Move over, children of the globe -- it's a Disney world after all.
More than 40 years after the "It's A Small World" ride opened to promote world peace and showcase the cultures of the world, Disney is populating one of its most beloved attractions with its own trademark vision of the planet: Aladdin, Nemo, Ariel and more than two dozen cartoon characters plucked from its movies.
And those were not the only changes visitors found when the ride reopened Friday to the general public: Disney has woven a few bars from some of its hit soundtracks into the classic "Small World" melody and added a new America section that includes a nod to Los Angeles' famous Hollywood Bowl, a quaint farm scene and "Toy Story" characters.
Disney says it supplemented the human dolls with make-believe figures to keep the aging ride appealing to younger generations and give it a new twist. Yet some angry fans see an unabashed marketing ploy that trashes the pacifist message at the heart of the "Happiest Cruise That Ever Sailed the World" and ruins one of the few rides that remained unchanged since the days of Walt Disney.
"What message are they actually saying about the world?" said Jerry Beck, an animation historian who runs the blog Cartoon Brew. "That you can go anywhere and there will be a Disney theme park?"
Others are miffed that Disney would inject fantasy worlds into a ride dedicated to cross-cultural understanding. The added figures from a dozen movies include the blue alien Stitch, the mermaid Ariel and characters from the 1992 movie "Aladdin," which angered many Arab-Americans with its portrayal of Middle Eastern culture.
Debut in 1964
"Disney wants to brand the diversity of the entire world and somehow say that it's Disney derived," said Leo Braudy, a cultural historian at the University of Southern California. "It seems a bit crass to put this brand on something that was meant to be a sort of United Nations for children."

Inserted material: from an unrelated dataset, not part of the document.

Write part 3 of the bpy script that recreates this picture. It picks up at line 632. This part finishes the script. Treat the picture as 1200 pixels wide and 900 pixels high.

The "Small World" ride debuted at the 1964 World's Fair in New York as a benefit to the United Nations Children's Fund, and moved to Disneyland two years later. When Walt Disney dedicated the ride in 1966, he invited children from around the world to pour water from their homelands into its flume in a gesture of unity.
Since then, more than 256 million people have visited the original ride, and the "Small World" song has played 4.3 million times. Replicas have opened at Disney theme parks in Florida, Tokyo, Paris and Hong Kong, and company research shows that a quarter of all Disneyland guests consider the ride a family tradition.
Reshuffling the attraction does appeal to many fans, some of who grew up riding it each year with their parents. Dawn Barbour visited Disneyland from Texas with her children and was disappointed to find the ride closed for renovations Ñ but thrilled to hear about the changes.
Disney designers who have worked for more than a year to modify the ride insist the concerns of their critics are unfounded. They say routine repairs gave them an opportunity to add another dimension to the message of cross-cultural understanding by working in references to Disney movies that are based on foreign fairy tales or set in faraway lands.
Whenever Disney changes a popular ride, they say, the company receives criticism from die-hard fans who are resistant to anything that will alter the Disneyland of their childhood memories.
So-called "Dis-nerds" also got upset when Disney recently refurbished the classic "Pirates of the Caribbean" attraction, but were mollified once they saw the updated ride.
Designers insist the changes to "Small World" are even more subtle, and conform to Walt Disney's original philosophy and style while keeping the attraction from becoming "like a museum," said Kim Irvine, director of concept design for Walt Disney Imagineering.
"It's what Walt always wanted," she said. "He always said the park would always be changing as long as there was imagination in the world."